Leio finalmente o centésimo quinquagésimo sexto balanço que se publicou no Brasil sobre a «herança de 68»: é o de Zuenir Ventura, 1968. O que Fizemos de Nós (Planeta), vinte anos depois de ter escrito 1968. O Ano que Não Terminou. Zuenir é um personagem generoso e afável e também um velho tolerante e lusitanista. Chamo-lhe velho porque gosto dele, de verdade. Tem aquele folclore sessenta e oitista de sexo, maconha e «libertação do corpo» (nada que Nelson Rodrigues não tenha comentado sem cair no kitsch), misturado com a luta contra a ditadura e a ferocidade do regime militar (nada que Paulo Francis não tenha previsto, à distância e sem flores em Trinta Anos esta Noite — mas Francis era um talento raríssimo e cético). Mas o que mais me surpreende são as entrevistas finais com brasileiros que atravessaram o sessenta e oito e fazem um balanço. Tirando as mistificações de Franklin Martins e a trapalhada de José Dirceu, é um prazer ler César Benjamin (o Cesinha, três anos de solitária no cárcere da ditadura, aos dezanove-vinte anos, exílio, e uma inteligência desarmante), Fernando Gabeira (tentando manter aquele tom luminoso), Heloísa Buarque de Hollanda («Mas essa atitude prepotente e intolerante dos anos 60 e da geração de 68, dona da verdade, felizmente acabou. […] Sob esse aspecto, 68 era meio bobo. Agora somos mais humildes. Eu sou muito mais, eu era insuportável.»), Fernando Henrique Cardoso (o grande presidente do Brasil) e, pasmem, Caetano Veloso, tocando em pontos essenciais. Por outro lado, é isto: o prazer de acompanhar gente que pensa, no lado de lá do Atlântico. Capaz de repensar sem preconceitos.

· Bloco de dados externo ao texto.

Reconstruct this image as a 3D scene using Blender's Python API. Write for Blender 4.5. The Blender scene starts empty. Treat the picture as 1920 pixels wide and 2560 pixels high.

Toda e qualquer alma que atravessa a passagem aberta pelo guichet da Polícia Federal e entra em território brasileiro fica definitivamente convertido, seja actor de novela, escritor, humorista ou empresário da construção. Em pleno voo, quando o avião passa por Fernando de Noronha, dá-se o milagre — a partir daí, em declarações a jornais ou televisões, quase toda a gente tenta provar o seu «brasileirismo autêntico», um amor apiedado, cheio de hipérboles, rasgado de comoções. Não há, a partir daí, sambista local que não se ame, escritor que não se idolatre, génio que não se inveje. Não me lembro de ninguém que tenha regressado e admitido, com sinceridade, que — puta que pariu — também há defeitos a sul do equador, que a política brasileira também fede, que o nhenhenhén da bossa nova também tem momentos insuportáveis e que o tiriritlimtlim-tiriripipi-tiripiti do Gilberto Gil é chato a valer.
Com atraso, reparo nas declarações do bastonário da Ordem dos Advogados sobre o magno problema jurídico da venda da virgindade por uma jovem brasileira: «Uma das coisas que o Brasil mais tem exportado para Portugal são prostitutas.» O raro poder de síntese associado à elegância da observação faz-nos confiar neste modelo de causídico à velha moda, valente e desempoeirado, capaz de analisar a balança de exportações brasileira com tanta presciência e limpeza. Ah, bravo jurisconsulto.
Que saudades eu já tinha dos frangos de Helton. Perfeitos, irrepreensíveis, impossíveis de imitar. E geralmente em competições internacionais.